When he had said this, he showed them his hands and his side. Then the disciples were glad when they saw the Lord. Jesus said to them again, “Peace be with you. As the Father has sent me, even so I send you.” And when he had said this, he breathed on them, and said to them, “Receive the Holy Spirit. If you forgive the sins of any, they are forgiven; if you retain the sins of any, they are retained.”
The group addressed here is “the 11” (as recorded in Luke). So it is
these Apostles who have the mandate from Jesus in Matthew 28:18-20:
“All authority in heaven and on earth has been given to me.
Go therefore and make disciples of all nations, baptizing them in the name of the Father and of the Son and of the Holy Spirit,
teaching them to observe all that I have commanded you; and lo, I am with you always, to the close of the age.”
The warrant for passing on the apostolic authority (which includes forgiveness of sins) through the Church comes in Acts 2:15-26, the conclusion of which is that Matthias was “enrolled among the Apostles.”
For Confession, we also look to the authority of binding and loosing with the power of the Keys of the Kingdom of Heaven and earth given to Peter in Mt. 16:18, and the same power of binding and loosing (but not the full authority of the Keys) shared by the Apostles (Mt. 18:18).
In 2nd Corinthians, Paul reports in reference to the incestuous man: “if I forgave any thing, to whom I forgave it, for your sakes forgave I it
in the person of Christ.” Here he is exercising his authority to forgive sins “
In persona Christi” – which is exactly what the Priest does in confession: ONLY God forgives sins. The Priest acts “in the person of Christ” when he pronounces the words of absolution.

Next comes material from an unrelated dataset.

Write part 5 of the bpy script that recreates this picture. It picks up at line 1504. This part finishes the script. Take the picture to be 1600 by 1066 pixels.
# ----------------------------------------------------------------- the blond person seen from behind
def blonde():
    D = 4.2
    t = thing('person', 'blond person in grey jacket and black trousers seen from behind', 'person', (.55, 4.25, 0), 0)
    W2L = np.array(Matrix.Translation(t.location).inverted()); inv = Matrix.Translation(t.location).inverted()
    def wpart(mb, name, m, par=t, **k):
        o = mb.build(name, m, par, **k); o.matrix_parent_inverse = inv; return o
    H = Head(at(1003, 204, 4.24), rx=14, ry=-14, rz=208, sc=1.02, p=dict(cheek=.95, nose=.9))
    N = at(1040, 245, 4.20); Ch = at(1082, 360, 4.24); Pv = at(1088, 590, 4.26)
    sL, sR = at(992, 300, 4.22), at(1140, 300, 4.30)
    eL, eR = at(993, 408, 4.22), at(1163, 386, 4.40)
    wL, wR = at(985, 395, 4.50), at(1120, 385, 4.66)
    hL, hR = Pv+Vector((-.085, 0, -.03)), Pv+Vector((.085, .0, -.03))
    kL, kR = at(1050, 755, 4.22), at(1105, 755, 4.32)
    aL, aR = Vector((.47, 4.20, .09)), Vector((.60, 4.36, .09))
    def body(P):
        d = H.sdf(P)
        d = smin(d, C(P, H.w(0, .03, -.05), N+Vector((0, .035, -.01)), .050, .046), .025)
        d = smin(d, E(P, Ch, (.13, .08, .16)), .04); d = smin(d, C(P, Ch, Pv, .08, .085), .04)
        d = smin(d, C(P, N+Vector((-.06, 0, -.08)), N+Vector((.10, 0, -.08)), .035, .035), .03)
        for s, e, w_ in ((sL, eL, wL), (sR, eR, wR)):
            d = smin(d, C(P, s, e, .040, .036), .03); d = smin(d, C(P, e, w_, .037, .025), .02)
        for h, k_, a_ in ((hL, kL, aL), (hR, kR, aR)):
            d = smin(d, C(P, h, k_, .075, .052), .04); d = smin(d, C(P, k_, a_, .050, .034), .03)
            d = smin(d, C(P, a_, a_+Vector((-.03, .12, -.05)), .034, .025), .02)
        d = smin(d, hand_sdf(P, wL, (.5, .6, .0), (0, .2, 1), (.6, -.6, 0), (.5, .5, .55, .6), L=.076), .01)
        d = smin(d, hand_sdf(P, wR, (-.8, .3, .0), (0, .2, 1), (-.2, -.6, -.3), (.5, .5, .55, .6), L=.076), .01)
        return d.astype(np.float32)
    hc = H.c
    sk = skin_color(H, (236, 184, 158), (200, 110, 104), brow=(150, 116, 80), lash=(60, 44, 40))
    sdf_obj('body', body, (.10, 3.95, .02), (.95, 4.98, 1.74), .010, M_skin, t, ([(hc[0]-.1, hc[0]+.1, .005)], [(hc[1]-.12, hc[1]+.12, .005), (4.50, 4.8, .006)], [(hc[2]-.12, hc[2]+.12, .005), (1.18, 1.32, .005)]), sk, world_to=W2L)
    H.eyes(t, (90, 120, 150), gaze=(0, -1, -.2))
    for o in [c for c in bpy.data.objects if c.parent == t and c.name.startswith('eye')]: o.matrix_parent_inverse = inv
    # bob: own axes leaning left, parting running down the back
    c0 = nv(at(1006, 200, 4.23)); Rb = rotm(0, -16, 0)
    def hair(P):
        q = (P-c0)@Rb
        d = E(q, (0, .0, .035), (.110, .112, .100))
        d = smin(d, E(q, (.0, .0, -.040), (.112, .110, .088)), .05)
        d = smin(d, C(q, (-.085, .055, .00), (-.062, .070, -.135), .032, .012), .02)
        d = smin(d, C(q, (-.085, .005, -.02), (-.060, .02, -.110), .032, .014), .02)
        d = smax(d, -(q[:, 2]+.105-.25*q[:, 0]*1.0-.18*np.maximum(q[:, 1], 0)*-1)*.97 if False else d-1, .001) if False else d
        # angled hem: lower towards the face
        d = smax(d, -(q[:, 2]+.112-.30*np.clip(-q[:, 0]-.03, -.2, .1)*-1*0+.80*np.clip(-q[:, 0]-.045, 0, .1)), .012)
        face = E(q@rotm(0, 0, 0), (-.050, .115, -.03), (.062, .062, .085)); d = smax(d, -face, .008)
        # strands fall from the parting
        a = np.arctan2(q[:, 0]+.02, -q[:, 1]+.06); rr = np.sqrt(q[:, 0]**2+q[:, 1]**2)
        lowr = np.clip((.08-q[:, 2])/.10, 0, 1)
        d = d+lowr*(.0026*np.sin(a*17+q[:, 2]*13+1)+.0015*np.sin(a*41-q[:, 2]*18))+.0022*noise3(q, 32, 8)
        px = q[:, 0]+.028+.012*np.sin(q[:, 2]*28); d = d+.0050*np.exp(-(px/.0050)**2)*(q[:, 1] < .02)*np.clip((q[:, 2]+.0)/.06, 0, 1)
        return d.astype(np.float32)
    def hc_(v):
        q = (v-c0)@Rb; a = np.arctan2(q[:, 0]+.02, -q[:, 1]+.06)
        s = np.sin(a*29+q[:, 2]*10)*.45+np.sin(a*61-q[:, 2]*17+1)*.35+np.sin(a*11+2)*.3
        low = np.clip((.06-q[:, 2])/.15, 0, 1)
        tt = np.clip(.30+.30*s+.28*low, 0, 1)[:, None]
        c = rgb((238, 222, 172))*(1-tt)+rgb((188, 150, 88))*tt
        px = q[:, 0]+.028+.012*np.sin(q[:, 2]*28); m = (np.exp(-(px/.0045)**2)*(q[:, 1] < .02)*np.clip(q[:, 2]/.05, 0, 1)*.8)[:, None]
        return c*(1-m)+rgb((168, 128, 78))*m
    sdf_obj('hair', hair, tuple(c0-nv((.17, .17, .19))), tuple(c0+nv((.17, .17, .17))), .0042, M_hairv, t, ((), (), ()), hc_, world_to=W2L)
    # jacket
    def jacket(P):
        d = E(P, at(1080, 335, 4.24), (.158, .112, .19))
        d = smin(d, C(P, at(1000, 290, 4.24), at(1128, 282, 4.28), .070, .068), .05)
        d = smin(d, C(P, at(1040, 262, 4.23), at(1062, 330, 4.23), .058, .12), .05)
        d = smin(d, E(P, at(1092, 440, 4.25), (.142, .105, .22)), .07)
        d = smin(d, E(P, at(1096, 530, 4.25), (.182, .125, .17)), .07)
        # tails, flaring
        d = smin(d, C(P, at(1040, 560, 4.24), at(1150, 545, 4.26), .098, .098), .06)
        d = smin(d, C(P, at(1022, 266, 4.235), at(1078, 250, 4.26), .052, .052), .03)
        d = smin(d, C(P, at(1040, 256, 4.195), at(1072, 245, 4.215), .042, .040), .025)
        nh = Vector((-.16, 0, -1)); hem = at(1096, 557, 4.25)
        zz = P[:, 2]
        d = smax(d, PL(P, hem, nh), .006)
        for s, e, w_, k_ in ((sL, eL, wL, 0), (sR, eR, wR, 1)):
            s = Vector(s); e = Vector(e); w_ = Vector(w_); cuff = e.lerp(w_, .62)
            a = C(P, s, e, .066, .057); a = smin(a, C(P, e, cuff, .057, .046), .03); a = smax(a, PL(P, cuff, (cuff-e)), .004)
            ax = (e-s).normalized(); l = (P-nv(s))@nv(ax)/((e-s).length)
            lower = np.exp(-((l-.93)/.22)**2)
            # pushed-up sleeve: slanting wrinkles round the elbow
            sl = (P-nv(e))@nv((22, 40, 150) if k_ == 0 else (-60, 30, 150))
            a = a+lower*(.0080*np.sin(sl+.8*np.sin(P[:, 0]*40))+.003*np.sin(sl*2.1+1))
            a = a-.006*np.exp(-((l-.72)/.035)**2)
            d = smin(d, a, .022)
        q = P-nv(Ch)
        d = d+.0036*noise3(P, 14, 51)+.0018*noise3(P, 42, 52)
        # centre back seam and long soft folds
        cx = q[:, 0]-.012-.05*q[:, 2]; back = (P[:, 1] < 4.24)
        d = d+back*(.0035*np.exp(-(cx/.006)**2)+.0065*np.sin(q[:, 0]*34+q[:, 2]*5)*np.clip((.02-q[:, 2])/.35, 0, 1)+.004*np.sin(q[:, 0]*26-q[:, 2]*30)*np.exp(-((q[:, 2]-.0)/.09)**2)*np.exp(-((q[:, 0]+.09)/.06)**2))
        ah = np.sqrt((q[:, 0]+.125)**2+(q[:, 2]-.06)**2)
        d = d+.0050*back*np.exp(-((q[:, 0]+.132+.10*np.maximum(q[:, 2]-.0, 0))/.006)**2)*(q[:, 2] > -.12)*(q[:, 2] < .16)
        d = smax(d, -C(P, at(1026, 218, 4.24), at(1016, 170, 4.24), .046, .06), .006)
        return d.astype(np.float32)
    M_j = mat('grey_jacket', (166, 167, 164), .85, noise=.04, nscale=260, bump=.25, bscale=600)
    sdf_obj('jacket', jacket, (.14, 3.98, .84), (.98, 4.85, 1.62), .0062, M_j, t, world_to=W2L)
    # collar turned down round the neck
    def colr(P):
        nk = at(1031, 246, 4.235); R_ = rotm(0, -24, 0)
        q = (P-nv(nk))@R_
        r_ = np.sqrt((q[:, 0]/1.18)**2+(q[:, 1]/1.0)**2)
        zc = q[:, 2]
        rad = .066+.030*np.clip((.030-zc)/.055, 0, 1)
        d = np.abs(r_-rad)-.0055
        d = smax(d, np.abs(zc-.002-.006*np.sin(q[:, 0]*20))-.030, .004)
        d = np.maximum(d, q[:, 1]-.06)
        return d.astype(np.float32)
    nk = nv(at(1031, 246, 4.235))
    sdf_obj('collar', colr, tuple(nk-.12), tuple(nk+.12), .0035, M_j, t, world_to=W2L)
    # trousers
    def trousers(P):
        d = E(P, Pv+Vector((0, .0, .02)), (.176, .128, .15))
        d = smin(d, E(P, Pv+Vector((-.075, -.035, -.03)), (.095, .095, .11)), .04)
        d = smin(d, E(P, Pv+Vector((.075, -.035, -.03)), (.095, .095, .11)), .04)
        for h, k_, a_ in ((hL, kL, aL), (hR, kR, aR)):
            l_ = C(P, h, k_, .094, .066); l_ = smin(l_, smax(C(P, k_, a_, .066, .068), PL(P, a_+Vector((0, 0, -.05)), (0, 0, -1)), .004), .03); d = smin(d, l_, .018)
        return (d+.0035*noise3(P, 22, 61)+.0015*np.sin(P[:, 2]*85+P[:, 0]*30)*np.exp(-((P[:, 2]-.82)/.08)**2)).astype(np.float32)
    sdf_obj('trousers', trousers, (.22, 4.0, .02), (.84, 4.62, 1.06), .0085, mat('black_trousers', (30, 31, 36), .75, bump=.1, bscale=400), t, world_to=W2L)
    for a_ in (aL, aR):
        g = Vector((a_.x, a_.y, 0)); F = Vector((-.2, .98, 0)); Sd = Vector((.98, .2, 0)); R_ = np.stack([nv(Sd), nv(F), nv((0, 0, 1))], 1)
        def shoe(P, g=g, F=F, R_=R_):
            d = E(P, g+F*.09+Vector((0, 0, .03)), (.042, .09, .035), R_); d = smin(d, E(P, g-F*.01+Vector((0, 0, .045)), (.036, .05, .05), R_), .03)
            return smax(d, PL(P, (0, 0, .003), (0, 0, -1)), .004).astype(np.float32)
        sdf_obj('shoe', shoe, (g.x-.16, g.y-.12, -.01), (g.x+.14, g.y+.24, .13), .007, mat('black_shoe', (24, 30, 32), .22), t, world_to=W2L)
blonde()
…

Another scriptural warrant for Confession is in James 5:16: “confess your sins to one another.” In the context of the early Church that likely meant confessing openly, publicly, in the presence of the entire congregation :bigyikes: . The Church fairly early on modified that practice so that confessions did not have to be public. The writings of the Early Church Fathers indicate that the Priest was always essential to confession, even when, as in the letter of James, “confessing to one another.”